Of all the lines in the material below, how many include the string "script"? Give the number only.

----

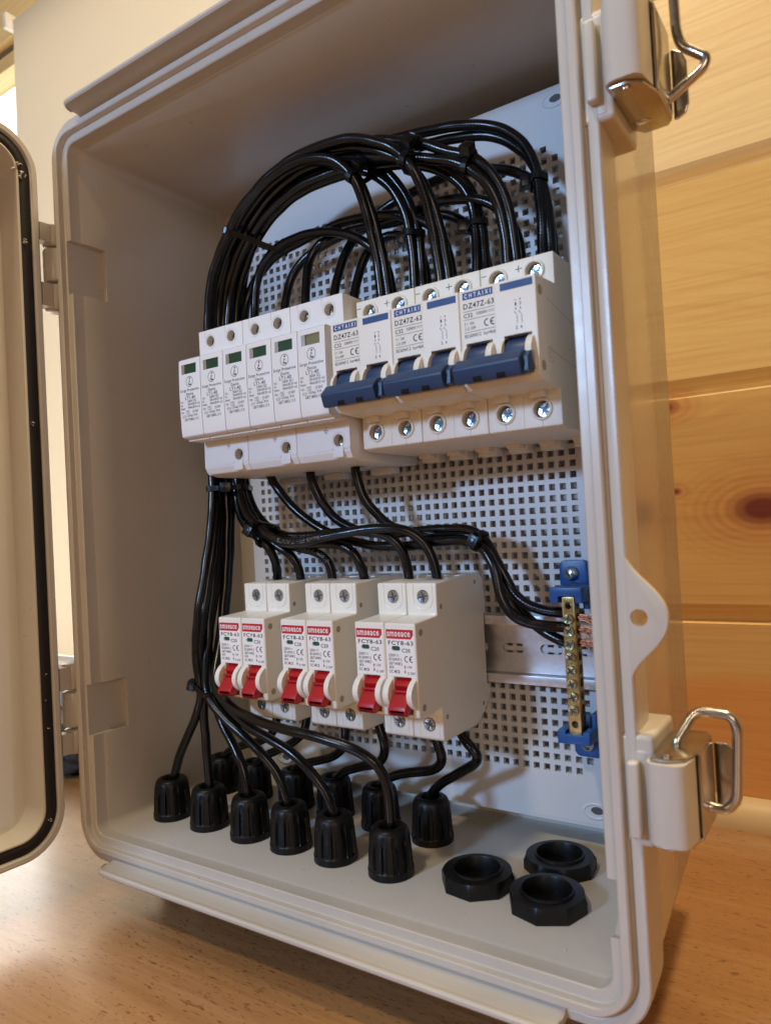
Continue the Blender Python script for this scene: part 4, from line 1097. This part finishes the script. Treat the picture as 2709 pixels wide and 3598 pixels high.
for nm, sgn, z0, z1, tz0, tz1, xa, xb in (('clip', 1, 136.6, 142.0, 139, 153.4, 260.8, 275.6), ('clip', -1, 66.4, 72.6, 51.0, 64.5, 264.0, 278.8)):
    mb = MB()
    xl, xr = (266.3, 282.5)
    # U-shaped claw: plate behind, two cheeks gripping the bar
    mb.box(xl, xr, 90.5, 113.6, z0, z1)
    mb.box(xl, 270.6, 78.2, 91, z0 - (2.0 if sgn > 0 else 0), z1)
    mb.box(279.0, xr, 78.2, 91, z0 - (2.0 if sgn > 0 else -.0), z1)
    mb.box(xl + .1, xr - .1, 78.0, 91, (z0 + 1.2 if sgn > 0 else z0 - .1), (z1 + .1 if sgn > 0 else z1 - 1.6))
    pl = []
    r = 2.6
    for cx, cz, a0 in ((xb - r, tz1 - r, 0), (xa + r, tz1 - r, 90), (xa + r, tz0 + r, 180), (xb - r, tz0 + r, 270)):
        for k in range(6):
            a = math.radians(a0 + 18 * k); pl.append((cz + r * math.sin(a), cx + r * math.cos(a)))
    mb.prism(pl, 108.5, 113.7, 'Y')
    mb.box(279.5, xr, 88, 113.6, z0 - 6 if sgn > 0 else z0 - 1, z1 + 6 if sgn < 0 else z1 - 1)
    shift(mb, UO); cl = mb.build(nm, M['holder'], bus, bevel=.5)
    zc = 146.5 if sgn > 0 else 58.0
    mb = MB(); mb.lathe(((xa + xb) / 2 - .6, 0, zc), [(3.9, 108.6), (3.9, 107.9), (3.4, 106.6), (2.4, 105.9), (.1, 105.6)][::-1], 'Y', 28); shift(mb, UO)
    sc = mb.build('fixing_screw', M['zinc'], cl, smooth_all=True)
    mb = MB()
    for a in (0.4, 0.4 + math.pi / 2):
        c, s_ = math.cos(a), math.sin(a); cx = (xa + xb) / 2 - .6
        mb.add([(cx + c * u - s_ * v_, 105.5, zc + s_ * u + c * v_) for u, v_ in ((-2.0, -.35), (2.0, -.35), (2.0, .35), (-2.0, .35))], [(0, 1, 2, 3)])
    shift(mb, UO)
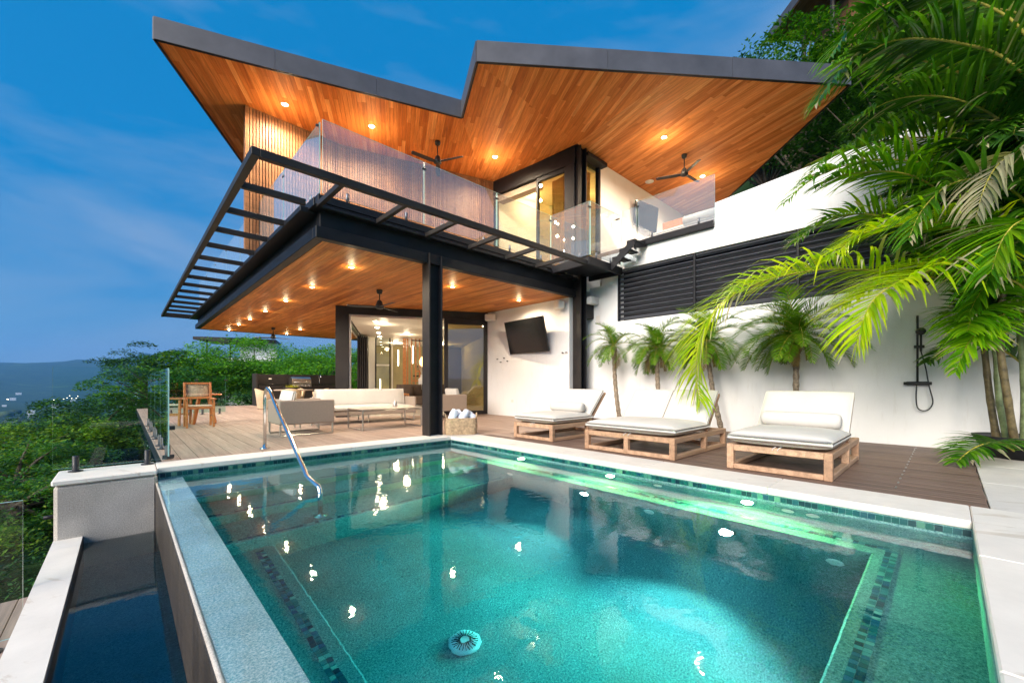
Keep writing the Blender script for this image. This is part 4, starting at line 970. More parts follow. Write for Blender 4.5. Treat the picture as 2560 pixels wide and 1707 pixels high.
for x, y in ((-.2, -.2), (.17, -.2), (.17, .2), (-.2, .2)): bar(mb, (x, y, .0), (x, y, .60), .03, .03)
mb.build('legs', MT['steel'], sdt)
# bar chairs with woven backs and a tapered table
def barchair(label, loc, rz):
    t = thing('teak_armchair', label, 'chair', loc, rz, 'teak chairs at the deck edge'); OW = MT['orangewood']
    for x in (-.245, .245):
        mb = MB(); bar(mb, (x, -.23, 0), (x, -.25, .62), .042, .045); mb.build('leg', OW, t)
        mb = MB(); bar(mb, (x, .24, 0), (x, .24, .56), .042, .045); bar(mb, (x, .24, .56), (x, .31, 1.02), .042, .045); mb.build('leg', OW, t)
        mb = MB(); bar(mb, (x*1.06, -.29, .635), (x*1.06, .27, .645), .06, .03); mb.build('armrest', OW, t)
        mb = MB(); bar(mb, (x, -.22, .25), (x, .22, .25), .025, .03); mb.build('stretcher', OW, t)
    mb = MB(); bar(mb, (-.22, .245, .45), (.22, .245, .45), .03, .06); bar(mb, (-.22, -.235, .44), (.22, -.235, .44), .03, .05); mb.build('seat_rail', OW, t)
    mb = MB(); bar(mb, (-.22, .312, 1.0), (.22, .312, 1.0), .03, .04); bar(mb, (-.22, .262, .66), (.22, .262, .66), .03, .05); mb.build('back_rail', OW, t)
    MB().box(-.222, .222, -.23, .23, .47, .50, c=.012).build('seat', MT['strap'], t)
    mb = MB()
    for k in range(20): z = .70+k*.0145; mb.tube([(-.22, .255+(z-.56)*.152+.006, z), (0, .255+(z-.56)*.152+.02, z), (.22, .255+(z-.56)*.152+.006, z)], .0065, 6)
    mb.build('woven_back', MT['strap'], t, True); return t
MT['strap'] = simple('woven_cord', (.62, .52, .38), .8, 0, .15, 30, .5, 200)
barchair('teak chair with woven back turned to the pool', (1.26, 11.85, 0), radians(0))
barchair('teak chair half hidden behind the nearer woven chair', (.86, 12.7, 0), radians(60))
tt = thing('teak_table', 'small teak table with splayed legs behind the woven chair', 'table', (1.45, 12.75, 0)); OW = MT['orangewood']
MB().lathe([(.36, .70), (.37, .71), (.37, .73), (.36, .74)], 28).build('top', OW, tt)
for a in (.6, 2.2, 3.8, 5.4): mb = MB(); bar(mb, (.30*cos(a), .30*sin(a), 0), (.12*cos(a), .12*sin(a), .70), .05, .07); mb.build('leg', OW, tt)
# round dining table, wicker tub chairs, planter, grill counter
WK = simple('pale_wicker', (.50, .38, .25), .8, 0, .2, 40, .8, 110)
tx, ty = 5.05, 18.35
rtb = thing('dining_table', 'round dining table ringed by wicker tub chairs', 'table', (tx, ty, 0)); MB().lathe([(.70, .70), (.72, .715), (.72, .735), (.70, .745)], 32).build('top', MT['taupe'], rtb); MB().lathe([(.32, 0), (.30, .03), (.10, .06), (.10, .70)], 20).build('pedestal', MT['taupe'], rtb)
wl_ = ['wicker tub chair at the left of the round table', 'wicker tub chair on the pool side of the round table', 'wicker tub chair at the right of the round table', 'wicker tub chair behind the round table']
for i, a in enumerate((radians(178), radians(250), radians(320), radians(70))):
    t = thing('wicker_chair', wl_[i], 'chair', (tx+1.02*cos(a), ty+1.02*sin(a), 0), a+pi, 'wicker dining chairs')
    sh_ = MB(); n_ = 16
    for k in range(n_+1):
        th_ = radians(65)+k*radians(230)/n_
        for rr, zz in ((.27, .02), (.31, .40), (.36, .66+.14*sin(k/n_*pi)**2), (.335, .66+.14*sin(k/n_*pi)**2), (.28, .40)): sh_.v.append((rr*cos(th_), rr*sin(th_), zz))
    for k in range(n_):
        for j in range(4): sh_.f.append((k*5+j, (k+1)*5+j, (k+1)*5+j+1, k*5+j+1))
    sh_.build('shell', WK, t, True); MB().lathe([(.27, .36), (.285, .40), (.27, .46), (.05, .475)], 20).build('seat_cushion', MT['cushion'], t, True)
    MB().lathe([(.265, .01), (.27, .35)], 20).build('base', WK, t, True)
pln = thing('table_planter', 'shallow bowl of yellow green succulents on the dining table', 'planter', (tx-.1, ty-.1, .746)); MB().lathe([(.12, 0), (.30, .05), (.32, .09), (.30, .085)], 24).build('bowl', MT['black'], pln, True)
mb = MB(); R.seed(2)
for k in range(90):
    a = R.uniform(0, 2*pi); r = R.uniform(0, .24); p = Vector((r*cos(a), r*sin(a), .08)); d = Vector((R.uniform(-.5, .5), R.uniform(-.5, .5), 1)).normalized(); q = p+d*R.uniform(.06, .16); s_ = d.orthogonal().normalized()*.012
    b = len(mb.v); mb.v += [tuple(p-s_), tuple(p+s_), tuple(q)]; mb.f.append((b, b+1, b+2))
mb.build('foliage', leafmat('yellow_succulent', [(0, (.3, .34, .02)), (1, (.55, .45, .04))]), pln)
bq = thing('grill_counter', 'long black outdoor kitchen counter at the far deck edge', 'counter', (4.35, 21.05, 0))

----

**Worked answer:**
2